### RECORDS TO USE
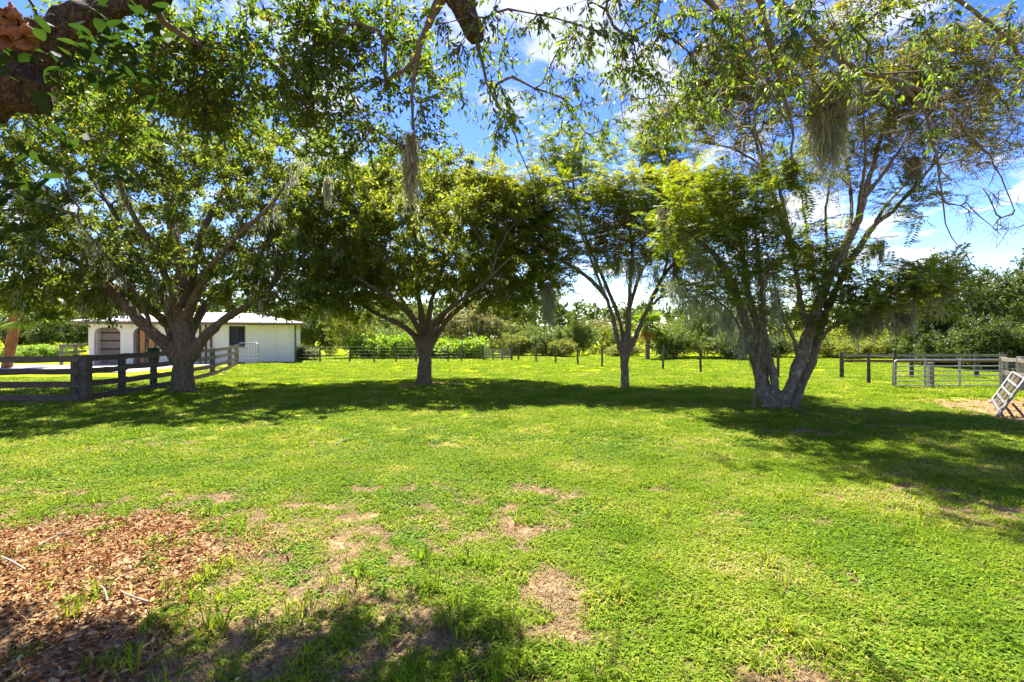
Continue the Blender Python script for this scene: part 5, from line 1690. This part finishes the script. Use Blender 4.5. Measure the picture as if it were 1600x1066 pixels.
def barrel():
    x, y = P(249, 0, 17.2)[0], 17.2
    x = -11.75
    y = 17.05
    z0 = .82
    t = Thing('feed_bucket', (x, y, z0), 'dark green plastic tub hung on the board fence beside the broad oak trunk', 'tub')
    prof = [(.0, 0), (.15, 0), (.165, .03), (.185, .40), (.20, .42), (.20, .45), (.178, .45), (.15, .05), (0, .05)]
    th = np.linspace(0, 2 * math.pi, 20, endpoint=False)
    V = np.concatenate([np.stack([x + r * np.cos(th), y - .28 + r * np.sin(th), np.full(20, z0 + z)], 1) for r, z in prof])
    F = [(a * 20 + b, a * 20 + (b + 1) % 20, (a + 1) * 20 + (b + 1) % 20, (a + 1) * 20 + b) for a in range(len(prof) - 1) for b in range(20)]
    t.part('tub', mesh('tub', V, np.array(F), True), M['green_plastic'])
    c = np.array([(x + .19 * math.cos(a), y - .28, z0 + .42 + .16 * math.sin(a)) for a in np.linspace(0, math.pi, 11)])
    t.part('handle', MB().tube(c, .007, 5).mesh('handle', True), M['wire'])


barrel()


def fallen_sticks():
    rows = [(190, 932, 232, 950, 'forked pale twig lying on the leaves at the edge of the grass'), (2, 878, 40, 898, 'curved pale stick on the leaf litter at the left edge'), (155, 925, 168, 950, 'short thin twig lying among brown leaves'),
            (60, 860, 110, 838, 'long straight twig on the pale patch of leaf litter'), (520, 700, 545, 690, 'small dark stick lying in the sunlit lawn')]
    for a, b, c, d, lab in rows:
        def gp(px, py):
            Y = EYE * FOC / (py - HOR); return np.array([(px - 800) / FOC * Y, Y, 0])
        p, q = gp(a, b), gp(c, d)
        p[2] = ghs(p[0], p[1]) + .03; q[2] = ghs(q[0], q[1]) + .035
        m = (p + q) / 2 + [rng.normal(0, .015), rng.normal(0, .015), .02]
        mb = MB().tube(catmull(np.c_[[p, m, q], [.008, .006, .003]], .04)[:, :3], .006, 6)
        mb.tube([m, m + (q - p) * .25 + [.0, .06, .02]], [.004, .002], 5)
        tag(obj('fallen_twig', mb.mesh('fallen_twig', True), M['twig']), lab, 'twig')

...

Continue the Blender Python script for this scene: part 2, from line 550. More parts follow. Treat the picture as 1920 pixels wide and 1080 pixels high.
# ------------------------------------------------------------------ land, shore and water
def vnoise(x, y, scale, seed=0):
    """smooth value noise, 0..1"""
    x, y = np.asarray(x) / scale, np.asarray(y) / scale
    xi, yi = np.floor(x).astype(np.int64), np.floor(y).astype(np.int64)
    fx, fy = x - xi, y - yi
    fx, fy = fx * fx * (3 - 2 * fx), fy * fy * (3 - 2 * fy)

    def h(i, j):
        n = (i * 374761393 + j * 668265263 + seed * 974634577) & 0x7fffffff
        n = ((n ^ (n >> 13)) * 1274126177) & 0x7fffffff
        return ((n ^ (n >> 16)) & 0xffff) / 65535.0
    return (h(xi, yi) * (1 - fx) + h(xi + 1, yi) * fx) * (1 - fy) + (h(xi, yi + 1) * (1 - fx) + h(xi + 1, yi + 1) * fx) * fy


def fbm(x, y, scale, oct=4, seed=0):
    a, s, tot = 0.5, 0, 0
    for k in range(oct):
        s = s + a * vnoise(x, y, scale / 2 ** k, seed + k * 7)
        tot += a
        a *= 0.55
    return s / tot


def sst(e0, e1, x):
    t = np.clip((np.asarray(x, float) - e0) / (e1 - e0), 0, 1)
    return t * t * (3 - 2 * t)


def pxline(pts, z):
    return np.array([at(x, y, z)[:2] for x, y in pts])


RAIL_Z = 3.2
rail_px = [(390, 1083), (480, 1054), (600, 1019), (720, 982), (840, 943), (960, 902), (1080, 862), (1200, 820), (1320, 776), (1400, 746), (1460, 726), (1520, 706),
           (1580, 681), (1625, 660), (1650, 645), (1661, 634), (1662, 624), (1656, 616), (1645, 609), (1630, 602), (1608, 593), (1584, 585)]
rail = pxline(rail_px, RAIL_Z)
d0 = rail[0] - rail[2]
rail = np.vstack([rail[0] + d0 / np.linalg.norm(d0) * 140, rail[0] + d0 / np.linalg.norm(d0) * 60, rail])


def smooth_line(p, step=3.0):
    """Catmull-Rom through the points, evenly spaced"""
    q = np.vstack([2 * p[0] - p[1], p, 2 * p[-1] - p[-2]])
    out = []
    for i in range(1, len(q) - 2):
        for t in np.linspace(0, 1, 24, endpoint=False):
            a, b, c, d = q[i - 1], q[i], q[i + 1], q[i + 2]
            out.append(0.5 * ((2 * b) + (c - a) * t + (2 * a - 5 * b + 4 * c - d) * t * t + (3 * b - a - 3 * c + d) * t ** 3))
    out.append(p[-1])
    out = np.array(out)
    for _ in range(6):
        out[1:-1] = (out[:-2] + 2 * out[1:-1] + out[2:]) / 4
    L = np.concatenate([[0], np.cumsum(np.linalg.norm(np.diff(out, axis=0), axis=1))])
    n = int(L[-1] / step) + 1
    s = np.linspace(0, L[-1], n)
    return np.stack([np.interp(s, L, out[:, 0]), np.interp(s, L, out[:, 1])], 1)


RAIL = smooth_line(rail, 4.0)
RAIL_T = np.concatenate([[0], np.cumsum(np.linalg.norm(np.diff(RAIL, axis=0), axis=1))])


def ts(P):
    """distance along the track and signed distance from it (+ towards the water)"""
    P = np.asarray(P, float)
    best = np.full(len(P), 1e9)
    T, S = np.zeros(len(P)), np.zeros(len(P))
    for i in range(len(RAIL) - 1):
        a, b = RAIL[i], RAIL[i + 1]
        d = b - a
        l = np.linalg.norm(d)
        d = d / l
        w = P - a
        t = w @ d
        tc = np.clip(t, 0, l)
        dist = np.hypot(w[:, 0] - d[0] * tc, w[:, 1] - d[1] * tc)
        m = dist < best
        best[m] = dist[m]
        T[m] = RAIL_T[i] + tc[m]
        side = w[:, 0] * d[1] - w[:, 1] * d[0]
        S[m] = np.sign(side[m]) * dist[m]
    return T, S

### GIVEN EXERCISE
Of the lines above, how many hold the word "from"? Say the number alone.

### RESULT OF THE EXERCISE
3